The thermal conductivity of an insulation material is an important factor to consider when choosing insulation for a building or an industrial application. Insulation materials are used to reduce heat transfer by conduction, convection, and radiation. By reducing heat transfer, insulation helps to keep a building or other structure warm in the winter and cool in the summer, reducing the energy required to maintain a comfortable indoor temperature. The same principle applies to process lines in an industrial site.
The thermal conductivity of an insulation material determines how well it will perform in reducing heat transfer. Materials with low thermal conductivity are better insulators, as they provide more resistance to heat flow. For example, materials like aerogels, rockwool stonewool, fiberglass, and foam insulation have low thermal conductivity, making them effective insulation materials.
Thermal conductivity is measured in [W/(m·K)] metric units or in [Btu·in/(h·ft2·°F)] with imperial units.
The R-value of insulation refers to its thermal resistance, which is a measure of its ability to resist heat flow. The higher the R-value, the better the insulation’s ability to reduce heat loss or gain.
The R-Value of a flat material is determined by dividing the thickness of the material (in meters) by the thermal conductivity (in W/m.K). The Total R-Value of the construction is the sum of the thermal resistance of each layer, surface air film resistance, and any bridged layers.
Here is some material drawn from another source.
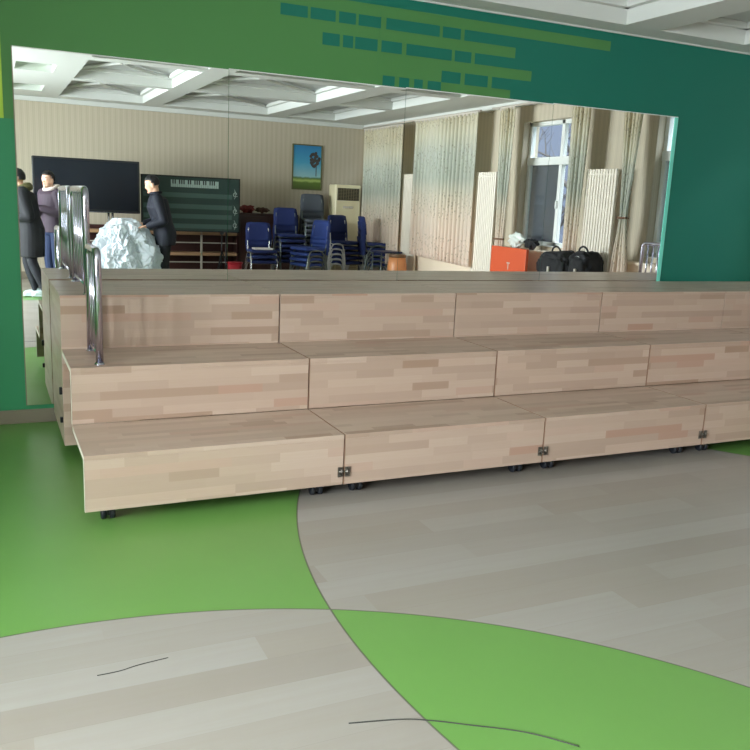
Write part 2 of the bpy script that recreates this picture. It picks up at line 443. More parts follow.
# ------------------------------------------------------------------ choir risers
Y1, Y2, Y3, YR = -1.895, -1.366, -.8375, -.052
G, Z1, Z2, Z3 = .0745, .3345, .620, .9126
XS = [0, 1.2376, 2.456, 3.675, 4.897, 6.12]
TB = .022
RL = ['leftmost wooden choir riser unit with three steps, carrying the steel rails',
      'second wooden choir riser unit from the left, under the reflected blue chairs',
      'third wooden choir riser unit from the left, under the reflected curtains',
      'fourth wooden choir riser unit from the left, under the reflected black bags',
      'wooden choir riser unit at the far right, cut off by the picture edge']
def caster(par, x, y, h):
    c = MB()
    c.box(x-.03, x+.03, y-.03, y+.03, h-.006, h-.001).tube([(x, y, h-.006), (x, y, .052)], .009, 10)
    c.box(x-.006, x+.006, y-.034, y+.012, .022, .056)
    o = c.build('caster', M_BLACKP, par)
    wv = MB()
    for s_ in (-1, 1):
        wv.lathe([(.006, -.011), (.026, -.011), (.030, -.006), (.030, .006), (.026, .011), (.006, .011)], (x+s_*.020, y-.012, .030), 18, 'x')
    wv.build('wheel', M_RUBBER, o)
def latch(par, x, y, z, side):
    m = MB(); s_ = side
    x0, x1 = sorted((x+s_*.006, x+s_*.034))
    m.rbox(x0, x1, y-.004, y, z-.026, z+.026, .0015)
    m.tube([(x+s_*.014, y-.006, z-.018), (x+s_*.014, y-.012, z), (x+s_*.014, y-.006, z+.018)], .0035, 8)
    m.tube([(x+s_*.004, y-.009, z+.004), (x+s_*.028, y-.009, z+.004)], .004, 8)
    for zz in (-.02, .02): m.lathe([(.0045, -.0015), (.0045, .0015)], (x+s_*.026, y-.005, z+zz), 10, 'y')
    m.build('latch', mat('tarnished_latch_metal', (.26, .24, .22), .35, 1.0), par)
for i in range(5):
    W = XS[i+1]-XS[i]; t = thing('choir_riser', RL[i], 'choir riser', (XS[i], 0, 0), 0, 'choir risers joined in a row')
    g_ = .0035; x0, x1 = g_, W-g_
    def step(name, yf, yb, zt, zb, closed):
        m = MB()
        m.box(x0, x1, yf, yb, zt-TB, zt)                        # tread
        m.box(x0+.0005, x1-.0005, yf+.0015, yf+TB, zb, zt-TB)   # riser board
        if closed:
            m.box(x0, x0+TB, yf+TB, yb, zb, zt-TB); m.box(x1-TB, x1, yf+TB, yb, zb, zt-TB)
            m.box(x0+TB, x1-TB, yb-TB, yb, zb, zt-TB)
        o = m.build(name, M_WOOD, t, bevel=.0018)
        return o
    s1 = step('lower_step', Y1, Y2+.006, Z1, G, False)
    s2 = step('middle_step', Y2, Y3+.006, Z2, Z1+.003, False)
    s3 = step('upper_step', Y3, YR, Z3, G, True)
    # pale edging on the ends of the boards
    for s_, yf, zt, zb in ((s1, Y1, Z1, G), (s2, Y2, Z2, Z1+.003)):
        MB().box(x0-.0015, x0, yf, yf+TB, zb, zt-TB).build('edge_strip', M_EDGE if i == 0 else M_EDGE2, s_)
        MB().box(x0-.0015, x0, yf, yf+.5, zt-TB, zt).build('edge_strip', M_EDGE if i == 0 else M_EDGE2, s_)
    # inner framing below the lower two treads
    for xx in (W*.33, W*.66): MB().box(xx, xx+.018, Y1+TB, Y2-.0, G+.05, Z1-TB).build('inner_bracket', M_INNER, s1)
    for xx in (W*.33, W*.66): MB().box(xx, xx+.018, Y2+TB, Y3-.0, G, Z2-TB).build('inner_bracket', M_INNER, s2)
    # sliding rail under the steps that ties the casters to the frame
    for xx in (.11, W-.11):
        r_ = MB().box(xx-.02, xx+.02, Y1+TB, Y3+.03, G+.002, G+.03).build('slide_rail', M_BLACKP, t)
        caster(r_, xx, Y1+.11, G+.002); caster(r_, xx, Y2+.13, G+.002); caster(r_, xx, Y3+.4, G+.002)
    if i == 0:
        for za, zb_ in ((.36, .40), (.2, .23)): MB().rbox(-.016+x0, x0, Y3+.03, Y3+.055, za, zb_, .003).build('side_catch', M_BLACKP, s3)
    if i > 0: latch(t, 0, Y1, .142, 1)
    if i < 4: latch(t, W, Y1, .142, -1)

def guard_rail(x, y0, y1, z, top, label, nb):
    t = thing('guard_rail', label, 'handrail', (x, (y0+y1)/2, z), 0, 'steel guard rails at the ends of the risers')
    h = (y1-y0)/2; hh = top-z; R_ = .045; r = .019
    pts = [(0, -h, 0), (0, -h, hh-R_)] + [(0, -h+R_*(1-math.cos(a)), hh-R_+R_*math.sin(a)) for a in (PI/8, PI/4, 3*PI/8, PI/2)]
    pts += [(0, -p[1], p[2]) for p in pts[::-1]]
    pts = [(p[0], p[1], p[2]-r) if p[2] > 0 else p for p in pts]
    MB().tube(pts, r, 16).build('frame_tube', M_STEEL, t)
    MB().tube([(0, -h, .045), (0, h, .045)], .0105, 10).build('bottom_bar', M_STEEL, t)
    for k in range(nb):
        yy = -h+2*h*(k+1)/(nb+1)
        MB().tube([(0, yy, .045), (0, yy, hh-r*1.2)], .009, 10).build('baluster', M_STEEL, t)
    for s_ in (-1, 1): MB().lathe([(.026, 0), (.026, .003), (.022, .005), (.0205, .010)], (0, s_*h, 0), 18).build('foot_flange', M_STEEL, t)
guard_rail(.148, -1.29, -.90, Z2, 1.20, 'stainless steel guard rail on the middle step at the left end, nearest the viewer', 4)
guard_rail(.150, -.80, -.11, Z3, 1.492, 'taller stainless steel guard rail on the top step at the left end, by the mirror', 6)
guard_rail(5.95, -1.29, -.90, Z2, 1.20, 'steel guard rail on the middle step at the right end, seen only in the mirror', 4)

# ------------------------------------------------------------------ cord and thread on the floor
def spline(P, k=6):
    out = []; P = [Vector(p) for p in P]
    for i in range(len(P)-1):
        a, b_, c, d = P[max(i-1, 0)], P[i], P[i+1], P[min(i+2, len(P)-1)]
        for j in range(k):
            t = j/k
            out.append(.5*((2*b_)+(c-a)*t+(2*a-5*b_+4*c-d)*t*t+(3*b_-a-3*c+d)*t**3))
    return out+[P[-1]]
M_CORD = mat('dark_cord', rgb(52, 52, 48), .6)
CORD = [(.545, -3.60), (.692, -3.637), (.771, -3.673), (.858, -3.727), (1.004, -3.823), (1.108, -3.931)]
tag(MB().tube(spline([(x, y, .002) for x, y in CORD]), .002, 6).build('fallen_string', M_CORD), 'thin black cord lying in a long curve across the green and plank floor', 'string')
THR = [(-.088, -3.098), (-.02, -3.096), (.04, -3.082), (.134, -3.072)]
tag(MB().tube(spline([(x, y, .0014) for x, y in THR]), .0014, 6).build('dark_thread', M_CORD), 'short dark thread lying on the pale planks at lower left', 'thread')

# ------------------------------------------------------------------ things on the rear wall (seen in the mirror)
# television on its stand
t = thing('television', 'large black flat television on a floor stand in front of the wooden racks', 'television', (1.08, -7.95, 0))
M_SCR = mat('dark_tv_screen', rgb(30, 34, 42), .22)
b = MB().rbox(-.77, .77, -.035, .035, 1.14, 1.93, .012).build('screen_housing', M_BLACKP, t)
MB().box(-.74, .74, .034, .0365, 1.185, 1.90).build('screen', M_SCR, b)
o = MB().box(-.76, .76, .030, .0385, 1.146, 1.156).build('silver_trim', M_STEEL, b)
for s_ in (.30, .36):
    for q in (s_, -s_): MB().tube([(q, 0, .1), (q, 0, 1.2)], .018, 10).build('stand_post', M_CHROME, t)
MB().rbox(-.5, .5, -.22, .22, .07, .10, .008).build('stand_base', M_BLACKP, t)
MB().rbox(-.42, .42, -.16, .16, .55, .57, .005).build('stand_shelf', M_BLACKP, t)
for sx in (-.42, .42):
    for sy in (-.18, .18): MB().lathe([(.01, -.012), (.035, -.012), (.035, .012), (.01, .012)], (sx, sy, .035), 16, 'x').build('wheel', M_RUBBER, t)

# blackboard for music
M_BD = mat('dark_green_board', rgb(44, 66, 62), .5); M_BL = mat('pale_green_band', rgb(74, 100, 94), .5); M_BF = mat('black_board_frame', rgb(28, 30, 30), .5)
t = thing('music_blackboard', 'dark green music blackboard with stave bands and a keyboard strip, on black legs', 'blackboard', (2.77, -8.45, 0))
b = MB().box(-.80, .80, -.015, .012, .885, 1.745).build('board', M_BD, t)
m = MB()
for z in (.92, 1.08, 1.24, 1.42): m.box(-.78, .68, .012, .0135, z, z+.075)
m.build('stave_bands', M_BL, b)
m = MB().box(-.34, .45, .012, .0145, 1.585, 1.70)
for k in range(21):
    if k % 7 not in (2, 6): m.box(-.34+k*.036+.024, -.34+k*.036+.044, .0146, .0165, 1.635, 1.70, 1)
for k in range(21): m.box(-.34+k*.036+.0325, -.34+k*.036+.0355, .0146, .0155, 1.585, 1.634, 1)
m.build('keyboard_pattern', [mat('board_white', rgb(170, 190, 184), .6), M_BF], b)
for z in (.99, 1.22, 1.5):
    MB().tube([(.725, .0145, z-.07), (.745, .0145, z-.02), (.72, .0145, z+.09)]+[(.74+.022*math.cos(a)*(1+.2*a), .0145, z+.035*math.sin(a)) for a in [i*.7 for i in range(9)]], .004, 5).build('chalk_mark', mat('chalk', rgb(190, 204, 198), .8), b)
f = MB().box(-.82, -.80, -.02, .02, .865, 1.765).box(.80, .82, -.02, .02, .865, 1.765).box(-.82, .82, -.02, .02, .865, .885).box(-.82, .82, -.02, .02, 1.745, 1.765)
f.build('board_frame', M_BF, t)
for s_ in (-1, 1):
    lg = MB().tube([(s_*.6, -.03, 0.0), (s_*.6, -.03, 1.0)], .015, 8).build('leg', M_BF, t)
    MB().tube([(s_*.6, -.22, .012), (s_*.6, .2, .012)], .012, 8).build('foot_bar', M_BF, lg)
# microphone tripod in front of the board
t = thing('tripod_stand', 'small black tripod stand in front of the blackboard beside the red bin', 'stand', (3.22, -8.2, 0))
MB().tube([(0, 0, .25), (0, 0, .86)], .011, 8).build('column', M_BLACKP, t)
MB().rbox(-.03, .03, -.02, .02, .84, .9, .006).build('clamp', M_BLACKP, t)
for k in range(3):
    a = 2*PI*k/3+.4
    MB().tube([(0, 0, .58), (.2*math.cos(a), .2*math.sin(a), .01)], .009, 8).build('leg', M_BLACKP, t)

# low wooden racks
M_TAN = mat('tan_plank', rgb(176, 138, 104), .5); M_DRED = mat('dark_red_board', rgb(58, 26, 24), .5); M_PALE = mat('pale_rail', rgb(190, 180, 170), .5)
for k, (xa, xb, lab) in enumerate(((1.0, 2.3, 'low open wooden rack with tan planks and a dark red back, behind the television'), (2.36, 3.66, 'low open wooden rack with tan planks and a dark red back, under the blackboard'))):
    t = thing('plank_rack', lab, 'rack', ((xa+xb)/2, -8.92, 0), 0, 'low wooden racks along the rear wall'); hw = (xb-xa)/2
    MB().box(-hw, hw, -.17, -.15, .05, .92).build('back_panel', M_DRED, t)
    for z in (.10, .45, .80): MB().box(-hw, hw, -.15, .17, z, z+.05).build('plank_shelf', M_TAN, t, bevel=.003)
    for z in (.33, .66): MB().box(-hw, hw, .15, .165, z, z+.016).build('front_rail', M_PALE, t)
    for x in (-hw+.015, 0, hw-.015): MB().box(x-.015, x+.015, .14, .17, 0, .92).build('upright', M_PALE if x == 0 else M_DRED, t)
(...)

For pipe insulation, the heat flow is not the simple straight-through heat-flow found for flat sheet material, but rather radial heat flow. This is true because the inner radius surface is much smaller than the outer radius surface area. Because of these differences in surface area, the R-value of pipe insulation is calculated using the following equation: Rtube= r2* ln(r2/r1) / K with r1 being the inner radius of the pipe insulation (m), r2 the outer radius of the pipe insulation and K the thermal conductivity of the material in [W/(m·K)].